Rebuttals: Before the discussion phase starts between reviewers and decisions are made, authors will have a few days to read the reviews and submit an optional short rebuttal. The sole purpose of the rebuttal is to clarify misunderstandings and factual errors through pointers to specific text in the submitted paper. As an example, a reviewer may have overlooked a part of the discussion in the paper and state that the paper fails to compare with a certain method; an example rebuttal will be of the form "see Section 2.4, paragraph 3". If no factual errors exist in the reviews, a rebuttal is not needed.

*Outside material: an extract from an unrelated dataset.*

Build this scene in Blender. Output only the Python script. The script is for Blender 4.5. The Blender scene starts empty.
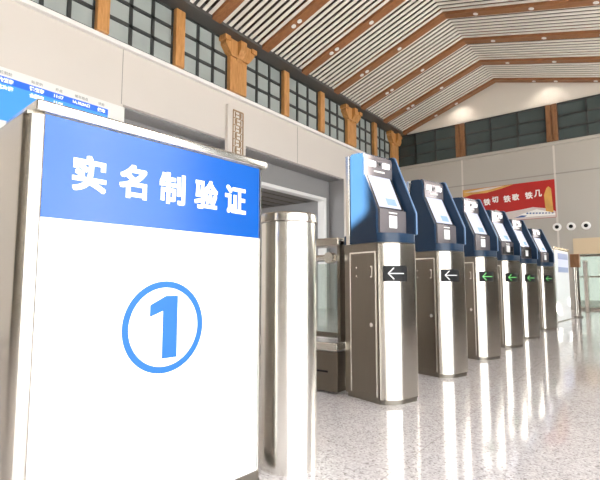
import bpy, bmesh, math, random
from mathutils import Vector, Matrix
random.seed(4)
SC = bpy.context.scene
COL = SC.collection
R = math.radians

# ------------------------------------------------------------------ materials
def new_mat(name):
    m = bpy.data.materials.new(name); m.use_nodes = True
    nt = m.node_tree
    return m, nt, nt.nodes['Principled BSDF']

def plain(name, col, rough=.5, metal=0., spec=.5, bump=0., scale=30., var=0., emit=None, es=0., coat=0.):
    m, nt, b = new_mat(name)
    b.inputs['Base Color'].default_value = (*col, 1)
    b.inputs['Roughness'].default_value = rough
    b.inputs['Metallic'].default_value = metal
    b.inputs['Specular IOR Level'].default_value = spec
    b.inputs['Coat Weight'].default_value = coat
    if emit:
        b.inputs['Emission Color'].default_value = (*emit, 1)
        b.inputs['Emission Strength'].default_value = es
    if var or bump:
        tc = nt.nodes.new('ShaderNodeTexCoord')
        n = nt.nodes.new('ShaderNodeTexNoise'); n.inputs['Scale'].default_value = scale
        n.inputs['Detail'].default_value = 4
        nt.links.new(tc.outputs['Object'], n.inputs['Vector'])
        if var:
            mx = nt.nodes.new('ShaderNodeMix'); mx.data_type = 'RGBA'
            mx.inputs['A'].default_value = (*[max(0, c*(1-var)) for c in col], 1)
            mx.inputs['B'].default_value = (*[min(1, c*(1+var)) for c in col], 1)
            nt.links.new(n.outputs['Fac'], mx.inputs['Factor'])
            nt.links.new(mx.outputs['Result'], b.inputs['Base Color'])
        if bump:
            bp = nt.nodes.new('ShaderNodeBump'); bp.inputs['Strength'].default_value = bump
            bp.inputs['Distance'].default_value = .01
            nt.links.new(n.outputs['Fac'], bp.inputs['Height'])
            nt.links.new(bp.outputs['Normal'], b.inputs['Normal'])
    return m

def brushed(name, col, rough, streak=(70, 70, .6), amt=.12):
    m, nt, b = new_mat(name)
    b.inputs['Metallic'].default_value = 1
    tc = nt.nodes.new('ShaderNodeTexCoord')
    mp = nt.nodes.new('ShaderNodeMapping'); mp.inputs['Scale'].default_value = streak
    n = nt.nodes.new('ShaderNodeTexNoise'); n.inputs['Scale'].default_value = 4; n.inputs['Detail'].default_value = 5
    nt.links.new(tc.outputs['Object'], mp.inputs['Vector']); nt.links.new(mp.outputs['Vector'], n.inputs['Vector'])
    mx = nt.nodes.new('ShaderNodeMix'); mx.data_type = 'RGBA'
    mx.inputs['A'].default_value = (*[c*(1-amt) for c in col], 1)
    mx.inputs['B'].default_value = (*[min(1, c*(1+amt)) for c in col], 1)
    nt.links.new(n.outputs['Fac'], mx.inputs['Factor']); nt.links.new(mx.outputs['Result'], b.inputs['Base Color'])
    mr = nt.nodes.new('ShaderNodeMapRange')
    mr.inputs['To Min'].default_value = rough*.8; mr.inputs['To Max'].default_value = rough*1.25
    nt.links.new(n.outputs['Fac'], mr.inputs['Value']); nt.links.new(mr.outputs['Result'], b.inputs['Roughness'])
    return m

def wood(name, dark, light, rough=.45, scale=(3, 3, .5)):
    m, nt, b = new_mat(name)
    tc = nt.nodes.new('ShaderNodeTexCoord')
    mp = nt.nodes.new('ShaderNodeMapping'); mp.inputs['Scale'].default_value = scale
    n = nt.nodes.new('ShaderNodeTexNoise'); n.inputs['Scale'].default_value = 5; n.inputs['Detail'].default_value = 6
    n.inputs['Distortion'].default_value = 1.2
    nt.links.new(tc.outputs['Object'], mp.inputs['Vector']); nt.links.new(mp.outputs['Vector'], n.inputs['Vector'])
    cr = nt.nodes.new('ShaderNodeValToRGB')
    cr.color_ramp.elements[0].position = .3; cr.color_ramp.elements[0].color = (*dark, 1)
    cr.color_ramp.elements[1].position = .7; cr.color_ramp.elements[1].color = (*light, 1)
    nt.links.new(n.outputs['Fac'], cr.inputs['Fac']); nt.links.new(cr.outputs['Color'], b.inputs['Base Color'])
    b.inputs['Roughness'].default_value = rough
    return m

def terrazzo(name):
    m, nt, b = new_mat(name)
    tc = nt.nodes.new('ShaderNodeTexCoord')
    v = nt.nodes.new('ShaderNodeTexVoronoi'); v.inputs['Scale'].default_value = 110
    nt.links.new(tc.outputs['Object'], v.inputs['Vector'])
    bw = nt.nodes.new('ShaderNodeRGBToBW'); nt.links.new(v.outputs['Color'], bw.inputs['Color'])
    cr = nt.nodes.new('ShaderNodeValToRGB'); e = cr.color_ramp.elements
    e[0].position = .15; e[0].color = (.38, .34, .33, 1)
    e[1].position = .8; e[1].color = (.78, .74, .73, 1)
    x = e.new(.32); x.color = (.60, .55, .545, 1)
    x = e.new(.62); x.color = (.68, .63, .625, 1)
    nt.links.new(bw.outputs['Val'], cr.inputs['Fac'])
    # thin tile joints
    br = nt.nodes.new('ShaderNodeTexBrick'); br.offset = 0
    br.inputs['Scale'].default_value = 1; br.inputs['Brick Width'].default_value = 1.0; br.inputs['Row Height'].default_value = 1.0
    br.inputs['Mortar Size'].default_value = .004
    br.inputs['Color1'].default_value = br.inputs['Color2'].default_value = (1, 1, 1, 1)
    br.inputs['Mortar'].default_value = (.8, .78, .77, 1)
    nt.links.new(tc.outputs['Object'], br.inputs['Vector'])
    mx = nt.nodes.new('ShaderNodeMix'); mx.data_type = 'RGBA'; mx.blend_type = 'MULTIPLY'; mx.inputs['Factor'].default_value = 1
    nt.links.new(cr.outputs['Color'], mx.inputs['A']); nt.links.new(br.outputs['Color'], mx.inputs['B'])
    nt.links.new(mx.outputs['Result'], b.inputs['Base Color'])
    b.inputs['Roughness'].default_value = .09
    b.inputs['Specular IOR Level'].default_value = .9
    b.inputs['Coat Weight'].default_value = .2; b.inputs['Coat Roughness'].default_value = .05
    return m

def glass(name, tint, alpha, rough=.05):
    m, nt, b = new_mat(name)
    out = nt.nodes['Material Output']
    tr = nt.nodes.new('ShaderNodeBsdfTransparent'); tr.inputs['Color'].default_value = (*tint, 1)
    gl = nt.nodes.new('ShaderNodeBsdfGlossy'); gl.inputs['Roughness'].default_value = rough
    gl.inputs['Color'].default_value = (1, 1, 1, 1)
    lw = nt.nodes.new('ShaderNodeFresnel'); lw.inputs['IOR'].default_value = 1.5
    ad = nt.nodes.new('ShaderNodeMath'); ad.operation = 'ADD'; ad.inputs[1].default_value = alpha; ad.use_clamp = True
    nt.links.new(lw.outputs['Fac'], ad.inputs[0])
    mix = nt.nodes.new('ShaderNodeMixShader')
    nt.links.new(ad.outputs[0], mix.inputs['Fac']); nt.links.new(tr.outputs[0], mix.inputs[1]); nt.links.new(gl.outputs[0], mix.inputs[2])
    nt.links.new(mix.outputs[0], out.inputs['Surface'])
    return m

M = {}
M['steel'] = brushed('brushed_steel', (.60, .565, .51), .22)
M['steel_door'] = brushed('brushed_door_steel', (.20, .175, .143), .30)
M['polished'] = brushed('polished_steel', (.82, .80, .75), .22, amt=.05)
M['bronze'] = brushed('steel_shadow_gap', (.20, .18, .15), .4)
M['blue_shell'] = plain('navy_shell', (.009, .027, .060), .32, spec=.3)
M['lit_edge'] = plain('lit_edge_blue', (.16, .27, .45), .35)
M['grey_panel'] = plain('mauve_grey_panel', (.24, .215, .225), .26, metal=.5)
M['black'] = plain('black_plastic', (.008, .008, .009), .5, spec=.2)
M['white_plastic'] = plain('white_plastic', (.85, .85, .85), .35)
M['screen'] = plain('lit_screen', (.1, .1, .12), .12, emit=(.82, .84, .96), es=1.05)
M['screen_icon'] = plain('lit_screen_icon', (.1, .1, .12), .12, emit=(.45, .74, .95), es=.8)
M['lamp_white'] = plain('camera_light', (.8, .8, .8), .3, emit=(1, 1, 1), es=.9)
M['arrow_white'] = plain('led_white', (.6, .6, .6), .4, emit=(.9, .9, .85), es=.4)
M['arrow_green'] = plain('led_green', (.1, .4, .1), .4, emit=(.25, 1., .25), es=.75)
M['sign_white'] = plain('gloss_white_sign', (.86, .87, .88), .25, coat=.4)
M['sign_blue'] = plain('gloss_blue_sign', (.003, .066, .30), .22, spec=.36)
M['sign_ring'] = plain('blue_print', (.020, .110, .32), .4, spec=.15)
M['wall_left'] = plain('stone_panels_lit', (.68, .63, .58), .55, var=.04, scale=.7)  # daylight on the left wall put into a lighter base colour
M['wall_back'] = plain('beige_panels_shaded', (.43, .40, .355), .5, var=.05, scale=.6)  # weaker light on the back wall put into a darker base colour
M['wall_end'] = plain('brown_wall', (.11, .095, .078), .6)
M['gable'] = plain('cream_gable', (.74, .69, .62), .6)
M['joint'] = plain('panel_joint', (.30, .28, .25), .6)
M['joint_light'] = plain('pale_joint', (.62, .58, .53), .6)
M['recess'] = plain('grey_recess', (.27, .265, .265), .5)
M['recess_dark'] = plain('grey_brown_soffit', (.17, .155, .14), .5)
M['white_trim'] = plain('white_trim', (.85, .84, .82), .4)
M['dark_soffit'] = plain('dark_soffit', (.085, .08, .075), .5)
M['ceil_dark'] = plain('ceiling_backing', (.05, .032, .02), .7)
M['slat'] = plain('white_slat', (.86, .82, .75), .45)
M['beam'] = wood('brown_beam', (.22, .085, .03), (.32, .14, .055), .45, (3, .6, 3))
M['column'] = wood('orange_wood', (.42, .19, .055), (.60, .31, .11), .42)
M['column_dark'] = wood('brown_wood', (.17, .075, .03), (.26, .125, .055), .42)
M['frame'] = plain('dark_window_frame', (.035, .04, .04), .45)
M['pane'] = plain('grey_window_glass', (.36, .40, .39), .12, var=.25, scale=1.2, spec=.6)
M['pane_dark'] = plain('green_grey_window_glass', (.058, .078, .078), .15, var=.15, scale=.8, spec=.5)
M['floor'] = terrazzo('polished_terrazzo')
M['lattice'] = plain('brown_fretwork', (.40, .27, .16), .5)
M['red'] = plain('banner_red', (.40, .010, .006), .5, var=.35, scale=1.3)
M['gold'] = plain('banner_gold', (.62, .34, .08), .5, var=.4, scale=3.)
M['pale_print'] = plain('banner_pale_print', (.66, .58, .54), .5, var=.15, scale=3.)
M['train_blue'] = plain('banner_blue_print', (.06, .12, .30), .5)
M['white_print'] = plain('white_print', (.88, .86, .82), .5)
M['led_blue'] = plain('board_blue', (.02, .15, .5), .3, emit=(.10, .38, .95), es=.75)
M['led_blue_deep'] = plain('board_deep_blue', (.02, .08, .4), .3, emit=(.03, .17, .72), es=.75)
M['led_white'] = plain('board_white', (.8, .8, .8), .4, emit=(.95, 1, 1), es=.75)
M['led_text'] = plain('board_grey_text', (.35, .36, .36), .5)
M['clear'] = glass('clear_barrier_glass', (.80, .86, .83), .06)
M['door_glass'] = glass('pale_door_glass', (.32, .34, .31), .10)
M['tan'] = plain('tan_light_patch', (.66, .52, .34), .5)  # warm light on the wall, put into the colour
M['sign_greyblue'] = plain('grey_blue_print', (.20, .25, .42), .4)
M['downlight'] = plain('downlight_glow', (1, 1, 1), .4, emit=(1., .93, .8), es=7)
M['outside'] = plain('pale_forecourt', (.5, .485, .46), .8)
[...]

Revisions: Some papers will be invited to submit a revised version of their paper. Authors will have one month to implement the revision items. The revision process is intended to be a constructive partnership between reviewers and authors. To this end, reviewers will be instructed to request revisions only in constructive scenarios with specific requests. In turn, authors bear the responsibility of attempting to meet those requests within the stated time frame, or of withdrawing the paper from submission. Common revision requests can include ''justify a crucial assumption'', ''present a real(istic) scenario where the defined problem occurs'', ''clean up notation'', ''tighten presentation'', ''compare against some relevant previous system'', ''show experimental results with better data, such as at larger scale or from a real system''. Revisions will not be requested to address lack of technical depth or novelty or where the revised paper will address a substantially different problem from the original. For all tracks, one extra content page is allowed after the first review to accommodate the requested revision items and a cover page to summarize how the authors have addressed the requested revision items. Authors are encouraged to highlight parts of their revised manuscripts that are edited in a different color to ease their identification by the reviewers.